## Material provided
○ ○ ○ ○

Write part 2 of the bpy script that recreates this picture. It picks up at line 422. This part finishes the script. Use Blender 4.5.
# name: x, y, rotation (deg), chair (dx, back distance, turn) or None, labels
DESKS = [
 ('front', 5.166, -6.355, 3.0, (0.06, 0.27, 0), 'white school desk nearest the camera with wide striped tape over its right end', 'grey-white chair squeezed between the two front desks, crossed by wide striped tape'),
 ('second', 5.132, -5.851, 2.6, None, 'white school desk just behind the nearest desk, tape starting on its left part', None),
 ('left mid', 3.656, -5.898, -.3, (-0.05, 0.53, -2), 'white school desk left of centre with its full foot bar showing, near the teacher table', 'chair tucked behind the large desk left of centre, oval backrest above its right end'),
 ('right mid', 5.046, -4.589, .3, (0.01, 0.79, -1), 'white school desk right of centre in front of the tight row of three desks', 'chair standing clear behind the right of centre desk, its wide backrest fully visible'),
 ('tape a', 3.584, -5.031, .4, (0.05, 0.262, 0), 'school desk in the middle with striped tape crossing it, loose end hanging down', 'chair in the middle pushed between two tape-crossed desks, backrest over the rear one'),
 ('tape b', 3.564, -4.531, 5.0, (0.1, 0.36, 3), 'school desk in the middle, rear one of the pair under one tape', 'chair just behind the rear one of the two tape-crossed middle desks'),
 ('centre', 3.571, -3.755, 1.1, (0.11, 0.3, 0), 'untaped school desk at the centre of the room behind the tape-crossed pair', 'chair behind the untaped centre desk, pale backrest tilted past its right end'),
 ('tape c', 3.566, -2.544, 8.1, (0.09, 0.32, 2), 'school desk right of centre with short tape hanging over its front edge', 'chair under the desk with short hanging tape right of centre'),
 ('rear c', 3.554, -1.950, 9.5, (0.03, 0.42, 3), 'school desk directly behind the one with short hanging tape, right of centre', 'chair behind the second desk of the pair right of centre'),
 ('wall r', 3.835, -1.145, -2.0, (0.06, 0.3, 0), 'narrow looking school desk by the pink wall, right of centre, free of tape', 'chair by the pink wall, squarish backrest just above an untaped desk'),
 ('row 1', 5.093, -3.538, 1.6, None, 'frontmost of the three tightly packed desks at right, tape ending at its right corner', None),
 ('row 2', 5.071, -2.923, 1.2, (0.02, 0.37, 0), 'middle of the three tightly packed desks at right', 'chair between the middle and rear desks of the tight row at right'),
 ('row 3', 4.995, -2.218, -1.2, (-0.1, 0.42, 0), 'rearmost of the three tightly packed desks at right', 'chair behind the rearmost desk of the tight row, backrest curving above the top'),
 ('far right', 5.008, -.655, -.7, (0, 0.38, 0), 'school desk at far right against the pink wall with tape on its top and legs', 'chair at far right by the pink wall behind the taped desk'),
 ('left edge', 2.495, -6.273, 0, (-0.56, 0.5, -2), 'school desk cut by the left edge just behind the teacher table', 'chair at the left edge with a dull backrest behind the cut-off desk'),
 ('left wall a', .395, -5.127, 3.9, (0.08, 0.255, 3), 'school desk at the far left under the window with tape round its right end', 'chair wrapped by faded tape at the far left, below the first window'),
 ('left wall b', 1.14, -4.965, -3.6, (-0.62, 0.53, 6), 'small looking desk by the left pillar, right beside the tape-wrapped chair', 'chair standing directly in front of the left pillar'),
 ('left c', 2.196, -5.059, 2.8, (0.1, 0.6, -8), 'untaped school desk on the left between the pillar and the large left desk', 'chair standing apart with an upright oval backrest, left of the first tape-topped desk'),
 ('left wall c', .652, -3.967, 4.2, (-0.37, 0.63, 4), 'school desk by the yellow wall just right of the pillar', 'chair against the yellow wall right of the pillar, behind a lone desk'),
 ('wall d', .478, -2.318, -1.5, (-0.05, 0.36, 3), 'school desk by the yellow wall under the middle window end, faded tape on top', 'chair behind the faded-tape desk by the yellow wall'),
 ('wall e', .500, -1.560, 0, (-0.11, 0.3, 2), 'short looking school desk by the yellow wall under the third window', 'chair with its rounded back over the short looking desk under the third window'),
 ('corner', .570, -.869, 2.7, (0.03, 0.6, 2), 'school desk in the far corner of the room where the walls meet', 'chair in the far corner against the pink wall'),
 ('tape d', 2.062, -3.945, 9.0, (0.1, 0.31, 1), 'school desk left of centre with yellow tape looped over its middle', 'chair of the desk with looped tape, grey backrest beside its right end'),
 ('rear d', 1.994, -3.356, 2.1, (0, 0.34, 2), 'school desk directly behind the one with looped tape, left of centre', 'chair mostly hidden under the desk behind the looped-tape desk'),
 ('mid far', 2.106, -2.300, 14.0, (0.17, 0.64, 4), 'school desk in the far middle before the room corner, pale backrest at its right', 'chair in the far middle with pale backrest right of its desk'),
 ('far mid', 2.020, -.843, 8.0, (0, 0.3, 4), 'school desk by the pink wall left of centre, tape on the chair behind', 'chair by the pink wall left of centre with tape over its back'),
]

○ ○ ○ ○

## Brief
Repeat the listing exactly, from its first line to its last.

## In response
Write part 2 of the bpy script that recreates this picture. It picks up at line 422. This part finishes the script. Use Blender 4.5.
# name: x, y, rotation (deg), chair (dx, back distance, turn) or None, labels
DESKS = [
 ('front', 5.166, -6.355, 3.0, (0.06, 0.27, 0), 'white school desk nearest the camera with wide striped tape over its right end', 'grey-white chair squeezed between the two front desks, crossed by wide striped tape'),
 ('second', 5.132, -5.851, 2.6, None, 'white school desk just behind the nearest desk, tape starting on its left part', None),
 ('left mid', 3.656, -5.898, -.3, (-0.05, 0.53, -2), 'white school desk left of centre with its full foot bar showing, near the teacher table', 'chair tucked behind the large desk left of centre, oval backrest above its right end'),
 ('right mid', 5.046, -4.589, .3, (0.01, 0.79, -1), 'white school desk right of centre in front of the tight row of three desks', 'chair standing clear behind the right of centre desk, its wide backrest fully visible'),
 ('tape a', 3.584, -5.031, .4, (0.05, 0.262, 0), 'school desk in the middle with striped tape crossing it, loose end hanging down', 'chair in the middle pushed between two tape-crossed desks, backrest over the rear one'),
 ('tape b', 3.564, -4.531, 5.0, (0.1, 0.36, 3), 'school desk in the middle, rear one of the pair under one tape', 'chair just behind the rear one of the two tape-crossed middle desks'),
 ('centre', 3.571, -3.755, 1.1, (0.11, 0.3, 0), 'untaped school desk at the centre of the room behind the tape-crossed pair', 'chair behind the untaped centre desk, pale backrest tilted past its right end'),
 ('tape c', 3.566, -2.544, 8.1, (0.09, 0.32, 2), 'school desk right of centre with short tape hanging over its front edge', 'chair under the desk with short hanging tape right of centre'),
 ('rear c', 3.554, -1.950, 9.5, (0.03, 0.42, 3), 'school desk directly behind the one with short hanging tape, right of centre', 'chair behind the second desk of the pair right of centre'),
 ('wall r', 3.835, -1.145, -2.0, (0.06, 0.3, 0), 'narrow looking school desk by the pink wall, right of centre, free of tape', 'chair by the pink wall, squarish backrest just above an untaped desk'),
 ('row 1', 5.093, -3.538, 1.6, None, 'frontmost of the three tightly packed desks at right, tape ending at its right corner', None),
 ('row 2', 5.071, -2.923, 1.2, (0.02, 0.37, 0), 'middle of the three tightly packed desks at right', 'chair between the middle and rear desks of the tight row at right'),
 ('row 3', 4.995, -2.218, -1.2, (-0.1, 0.42, 0), 'rearmost of the three tightly packed desks at right', 'chair behind the rearmost desk of the tight row, backrest curving above the top'),
 ('far right', 5.008, -.655, -.7, (0, 0.38, 0), 'school desk at far right against the pink wall with tape on its top and legs', 'chair at far right by the pink wall behind the taped desk'),
 ('left edge', 2.495, -6.273, 0, (-0.56, 0.5, -2), 'school desk cut by the left edge just behind the teacher table', 'chair at the left edge with a dull backrest behind the cut-off desk'),
 ('left wall a', .395, -5.127, 3.9, (0.08, 0.255, 3), 'school desk at the far left under the window with tape round its right end', 'chair wrapped by faded tape at the far left, below the first window'),
 ('left wall b', 1.14, -4.965, -3.6, (-0.62, 0.53, 6), 'small looking desk by the left pillar, right beside the tape-wrapped chair', 'chair standing directly in front of the left pillar'),
 ('left c', 2.196, -5.059, 2.8, (0.1, 0.6, -8), 'untaped school desk on the left between the pillar and the large left desk', 'chair standing apart with an upright oval backrest, left of the first tape-topped desk'),
 ('left wall c', .652, -3.967, 4.2, (-0.37, 0.63, 4), 'school desk by the yellow wall just right of the pillar', 'chair against the yellow wall right of the pillar, behind a lone desk'),
 ('wall d', .478, -2.318, -1.5, (-0.05, 0.36, 3), 'school desk by the yellow wall under the middle window end, faded tape on top', 'chair behind the faded-tape desk by the yellow wall'),
 ('wall e', .500, -1.560, 0, (-0.11, 0.3, 2), 'short looking school desk by the yellow wall under the third window', 'chair with its rounded back over the short looking desk under the third window'),
 ('corner', .570, -.869, 2.7, (0.03, 0.6, 2), 'school desk in the far corner of the room where the walls meet', 'chair in the far corner against the pink wall'),
 ('tape d', 2.062, -3.945, 9.0, (0.1, 0.31, 1), 'school desk left of centre with yellow tape looped over its middle', 'chair of the desk with looped tape, grey backrest beside its right end'),
 ('rear d', 1.994, -3.356, 2.1, (0, 0.34, 2), 'school desk directly behind the one with looped tape, left of centre', 'chair mostly hidden under the desk behind the looped-tape desk'),
 ('mid far', 2.106, -2.300, 14.0, (0.17, 0.64, 4), 'school desk in the far middle before the room corner, pale backrest at its right', 'chair in the far middle with pale backrest right of its desk'),
 ('far mid', 2.020, -.843, 8.0, (0, 0.3, 4), 'school desk by the pink wall left of centre, tape on the chair behind', 'chair by the pink wall left of centre with tape over its back'),
]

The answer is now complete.